Isso pode também ser atribuído à dimensão instintiva, intuitiva, inscrita no filme por Maria Schrader, que tem uma longa carreira de actriz (e, nas palavras de Schomburg, “é tão perfeccionista como realizadora como o é enquanto actriz). “Muitas das minhas decisões são instintivas, sim. No meu caso, sempre que acabava de escrever uma cena, via-a à frente dos olhos. Chegava a um cenário, a um exterior, e instintivamente dizia: isto bate certo, isto não. Mesmo com os actores, apenas percebo a dimensão intuitiva da minha escolha já depois de falar com eles. No caso do Josef Hader, por exemplo, reconheci nele uma capacidade de pensamento e de emoção ideal para o papel. Não duvidei por um momento que ele fosse capaz de ser Zweig. Ele, sim, duvidava. Avisou-me: «Maria, vais ficar desiludida, não sou o actor profissional de que precisas…» Estava enganado. Ou antes,” ri-se, “sim, estava certo, porque não é um actor com estudos, virtuoso. Mas não era isso que eu queria. Queria ver um escritor no meio da multidão.”

É esta frase - “um escritor no meio da multidão” - que explica toda a abordagem de Maria Schrader à sua história: “Pensei no filme como um documentário histórico filmado como se fosse uma ficção: pensar que o Stefan Zweig nos permitiu acompanhar a sua vida. Isso implicava dar aos actores o máximo de possibilidades de movimento, a maior liberdade em frente à câmara. A câmara, no nosso filme, vai sempre atrás. Só no prólogo e no epílogo [rodados em plano-sequência único] é que havia marcações a seguir, uma coreografia formal, mas todo o resto do filme era completamente livre. O nosso director de fotografia, Wolfgang Thaler, vem do documentário e percebeu isso completamente.”

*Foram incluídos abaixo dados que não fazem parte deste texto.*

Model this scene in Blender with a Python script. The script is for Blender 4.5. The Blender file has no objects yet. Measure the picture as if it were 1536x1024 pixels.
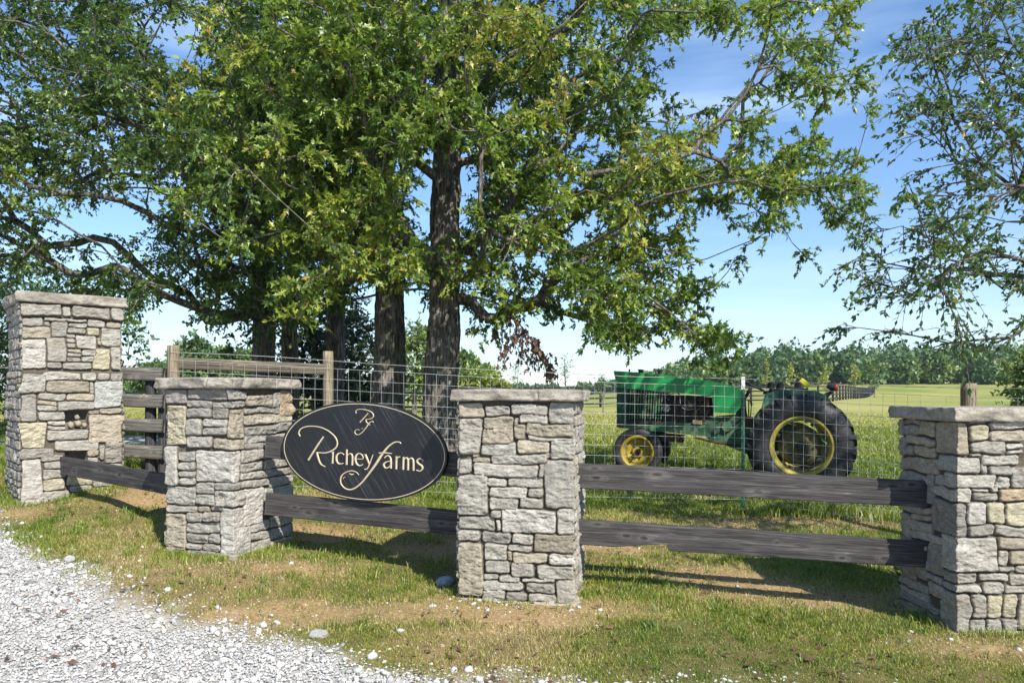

“Queríamos um filme que fosse ao mesmo tempo pensativo, inteligente, mas também sensual, sensorial, cheio de camadas,” remata Maria Schrader. “Não queríamos ter de escolher entre a imagem e a ideia. É óptimo ver que conseguimos fazer o filme que queríamos, apesar de todos os momentos em que receámos que nunca o conseguíssemos levar a cabo. E que fizemos esta viagem por todo o mundo com ele.”